In October of 1994, David Greenman began working for Walnut Creek CDROM as the sysadmin for our FTP server. In addition to routine maintenance, David used the server as a testbed for improvements to FreeBSD. Over the years our server has set numerous records, and is currently the busiest single CPU server on the Internet, with more than 1.2 terabytes of downloads on a typical day.

During most of 1994 we were unable to publish any FreeBSD products because of the AT&T lawsuit. Once the lawsuit was settled, we began publishing again in January 1995. Many people were interested in getting regular updates, so we began offering the FreeBSD CDROMs on a subscription plan, and we also began publishing snapshots of the current track. In 1996 we teamed up with Greg Lehey, and began publishing FreeBSD books, including "Installing and Running FreeBSD" and "The Complete FreeBSD".

FreeBSD's popularity grew steadily, and by 1997, it was our most successful product.
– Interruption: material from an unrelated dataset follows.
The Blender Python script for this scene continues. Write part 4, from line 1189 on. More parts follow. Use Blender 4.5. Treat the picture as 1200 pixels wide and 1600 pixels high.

We began publishing a FreeBSD newsletter, but we still haven't got it onto a regular update schedule. In 1999 we sponsored the first FreeBSD Conference, in Berkeley, California. It was attended by over 325 people, and 18 exhibitors, which was the maximum the conference center could accommodate.

Walnut Creek CDROM uses FreeBSD for all our servers. Most of our developers use FreeBSD, and some of our sales people and shipping crew run FreeBSD. We hope to be a Windows-free workplace soon.

Beginning in the Fall of 1999 we increased our marketing budget for FreeBSD, in an effort to get the FreeBSD story out and grow our user base. We did more advertising, more publicity, and increased our tradeshow presence. We had a positive reaction to these efforts, so we will be doing even more during 2000. You should expect to see more FreeBSD products from Walnut Creek CDROM, including new FreeBSD books and applications. We will be sponsoring and organizing BSD'Con 2000, and are planning to attract up to 600 attendees this year.

I am very enthusiastic about FreeBSD. It is great software, created by skilled and dedicated developers. At Walnut Creek CDROM, we will be doing everything we can to help it succeed.